Jean Imbs explains why developing economies are notoriously more specialised than advanced ones. Over the course of development, poor countries diversify as the allocation of factors of production becomes increasingly uniform across sectors. The starting point is typically an economy specialised in primary goods or extractive activities. During the industrialisation process, a manufacturing sector emerges first, followed by others, as manufacturing itself diversifies and factors are allocated more equally across industries. This chronology seems to characterize not only the economic miracles of the 20th and 21st centuries (such as Germany, Japan, Korea, China, among others), but the Industrial Revolution itself. But Imbs suggests that diversification is hindered when economies cannot integrate locally. The emergence of a manufacturing sector in Africa has been strongly hampered by the absence of local market access. Increasing returns to scale are hard to achieve when market size is constrained, often making the costs of opening new activities exceed their benefits.

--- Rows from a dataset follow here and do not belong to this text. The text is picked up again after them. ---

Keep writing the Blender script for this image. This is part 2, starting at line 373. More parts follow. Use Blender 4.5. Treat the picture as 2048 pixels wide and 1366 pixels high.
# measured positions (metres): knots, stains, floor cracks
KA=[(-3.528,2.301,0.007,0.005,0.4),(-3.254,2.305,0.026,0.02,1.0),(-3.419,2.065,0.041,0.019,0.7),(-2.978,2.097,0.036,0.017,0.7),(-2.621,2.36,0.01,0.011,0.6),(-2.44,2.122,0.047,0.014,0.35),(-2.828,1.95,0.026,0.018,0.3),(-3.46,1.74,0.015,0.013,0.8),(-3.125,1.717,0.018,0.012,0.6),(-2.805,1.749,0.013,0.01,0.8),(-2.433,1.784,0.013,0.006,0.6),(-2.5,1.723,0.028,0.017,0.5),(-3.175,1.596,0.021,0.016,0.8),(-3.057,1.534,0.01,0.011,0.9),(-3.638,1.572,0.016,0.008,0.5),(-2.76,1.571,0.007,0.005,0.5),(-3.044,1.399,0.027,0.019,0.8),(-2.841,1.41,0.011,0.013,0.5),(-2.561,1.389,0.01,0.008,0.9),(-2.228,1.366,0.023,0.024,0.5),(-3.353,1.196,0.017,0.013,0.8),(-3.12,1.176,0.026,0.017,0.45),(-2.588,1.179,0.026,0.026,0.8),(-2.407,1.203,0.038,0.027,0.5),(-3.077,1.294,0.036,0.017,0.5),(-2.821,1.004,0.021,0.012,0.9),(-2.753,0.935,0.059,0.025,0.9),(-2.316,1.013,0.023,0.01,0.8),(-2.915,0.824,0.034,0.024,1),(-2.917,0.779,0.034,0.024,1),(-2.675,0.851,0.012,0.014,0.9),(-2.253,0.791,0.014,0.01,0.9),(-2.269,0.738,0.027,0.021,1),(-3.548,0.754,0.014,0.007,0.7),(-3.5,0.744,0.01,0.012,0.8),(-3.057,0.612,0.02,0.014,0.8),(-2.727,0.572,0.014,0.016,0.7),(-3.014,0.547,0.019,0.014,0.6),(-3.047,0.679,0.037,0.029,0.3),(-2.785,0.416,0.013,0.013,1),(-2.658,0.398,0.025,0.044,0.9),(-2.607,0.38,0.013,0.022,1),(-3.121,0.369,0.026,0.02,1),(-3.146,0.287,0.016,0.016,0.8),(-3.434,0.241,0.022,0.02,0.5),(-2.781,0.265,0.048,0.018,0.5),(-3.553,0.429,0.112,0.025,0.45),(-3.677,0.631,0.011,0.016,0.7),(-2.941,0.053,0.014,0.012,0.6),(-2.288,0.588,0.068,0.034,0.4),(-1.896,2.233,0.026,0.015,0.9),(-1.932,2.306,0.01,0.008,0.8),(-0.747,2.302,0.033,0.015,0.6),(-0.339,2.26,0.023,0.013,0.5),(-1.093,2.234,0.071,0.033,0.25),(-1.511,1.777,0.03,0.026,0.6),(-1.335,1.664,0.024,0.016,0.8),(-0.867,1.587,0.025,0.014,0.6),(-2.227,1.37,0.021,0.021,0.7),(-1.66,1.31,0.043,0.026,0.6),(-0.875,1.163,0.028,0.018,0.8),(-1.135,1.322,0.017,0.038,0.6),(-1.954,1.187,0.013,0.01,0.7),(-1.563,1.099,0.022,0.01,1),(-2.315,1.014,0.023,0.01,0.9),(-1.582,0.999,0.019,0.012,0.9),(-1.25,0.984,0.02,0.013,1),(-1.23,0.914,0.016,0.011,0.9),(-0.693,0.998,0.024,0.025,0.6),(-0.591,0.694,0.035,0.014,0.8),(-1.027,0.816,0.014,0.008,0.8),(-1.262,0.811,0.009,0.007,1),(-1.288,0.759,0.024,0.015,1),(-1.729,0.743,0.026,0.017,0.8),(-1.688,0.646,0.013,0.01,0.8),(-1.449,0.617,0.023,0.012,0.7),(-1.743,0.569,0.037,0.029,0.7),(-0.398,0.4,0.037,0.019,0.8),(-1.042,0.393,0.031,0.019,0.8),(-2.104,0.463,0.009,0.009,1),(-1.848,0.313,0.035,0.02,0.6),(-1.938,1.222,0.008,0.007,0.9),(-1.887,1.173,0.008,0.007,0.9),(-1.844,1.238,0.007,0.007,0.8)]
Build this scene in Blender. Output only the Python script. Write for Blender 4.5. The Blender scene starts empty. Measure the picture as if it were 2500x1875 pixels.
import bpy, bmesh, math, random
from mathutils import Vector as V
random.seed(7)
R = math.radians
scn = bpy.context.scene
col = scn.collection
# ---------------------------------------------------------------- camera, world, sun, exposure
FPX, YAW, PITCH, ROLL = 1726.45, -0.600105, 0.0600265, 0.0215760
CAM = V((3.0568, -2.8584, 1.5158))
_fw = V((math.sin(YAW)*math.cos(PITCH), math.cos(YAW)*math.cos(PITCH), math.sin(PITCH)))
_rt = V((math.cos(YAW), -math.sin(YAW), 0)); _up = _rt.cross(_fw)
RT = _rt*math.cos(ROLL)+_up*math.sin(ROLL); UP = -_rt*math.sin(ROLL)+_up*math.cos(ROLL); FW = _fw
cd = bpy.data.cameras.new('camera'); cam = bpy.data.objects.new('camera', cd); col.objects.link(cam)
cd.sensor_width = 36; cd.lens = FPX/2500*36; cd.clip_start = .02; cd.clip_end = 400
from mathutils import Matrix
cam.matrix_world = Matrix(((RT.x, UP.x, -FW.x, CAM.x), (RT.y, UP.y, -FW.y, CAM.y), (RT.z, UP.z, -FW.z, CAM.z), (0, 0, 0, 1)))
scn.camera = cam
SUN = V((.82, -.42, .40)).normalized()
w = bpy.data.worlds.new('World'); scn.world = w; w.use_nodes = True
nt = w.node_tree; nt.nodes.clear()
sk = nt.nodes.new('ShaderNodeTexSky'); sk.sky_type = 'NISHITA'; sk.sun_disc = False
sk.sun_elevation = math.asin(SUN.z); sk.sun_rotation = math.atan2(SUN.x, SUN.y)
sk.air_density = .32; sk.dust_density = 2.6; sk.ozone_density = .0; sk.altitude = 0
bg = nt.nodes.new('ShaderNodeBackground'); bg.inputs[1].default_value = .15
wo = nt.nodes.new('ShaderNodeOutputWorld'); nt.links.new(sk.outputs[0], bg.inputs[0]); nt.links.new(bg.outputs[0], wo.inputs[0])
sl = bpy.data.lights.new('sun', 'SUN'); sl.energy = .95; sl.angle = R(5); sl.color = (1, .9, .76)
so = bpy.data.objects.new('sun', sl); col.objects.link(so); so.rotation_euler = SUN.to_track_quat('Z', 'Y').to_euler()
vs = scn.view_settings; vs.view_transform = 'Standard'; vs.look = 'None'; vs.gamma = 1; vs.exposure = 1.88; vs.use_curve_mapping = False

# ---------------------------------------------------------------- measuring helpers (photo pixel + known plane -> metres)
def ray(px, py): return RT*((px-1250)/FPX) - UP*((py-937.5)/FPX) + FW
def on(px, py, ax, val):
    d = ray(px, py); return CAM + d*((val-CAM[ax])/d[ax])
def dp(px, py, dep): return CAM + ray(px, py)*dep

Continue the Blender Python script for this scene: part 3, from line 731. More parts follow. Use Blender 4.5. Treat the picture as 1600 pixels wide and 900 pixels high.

So, specialisation in primary, agricultural sectors persists over time, as entrepreneurs do not find it worth their while to open up new sectors. International trade does not help, because it mostly creates incentives to serve the international market, which for Africa means commodity exports.

References

Arezki, A, R Boucekkine, J Frankel, M Laksaci and R van der Ploeg (2018), Rethinking the Macroeconomics of Resource-Rich Countries, A VoxEU.org ebook.

Venables, A (2016), “Using natural resources for development: Why has it proven so difficult?”, Journal of Economic Perspectives 30(1): 161-184.

McGlade, C and P Ekins (2015), “The geographical distribution of fossil fuels unused when limiting global warming to 2 °C”, Nature 517: 187-190.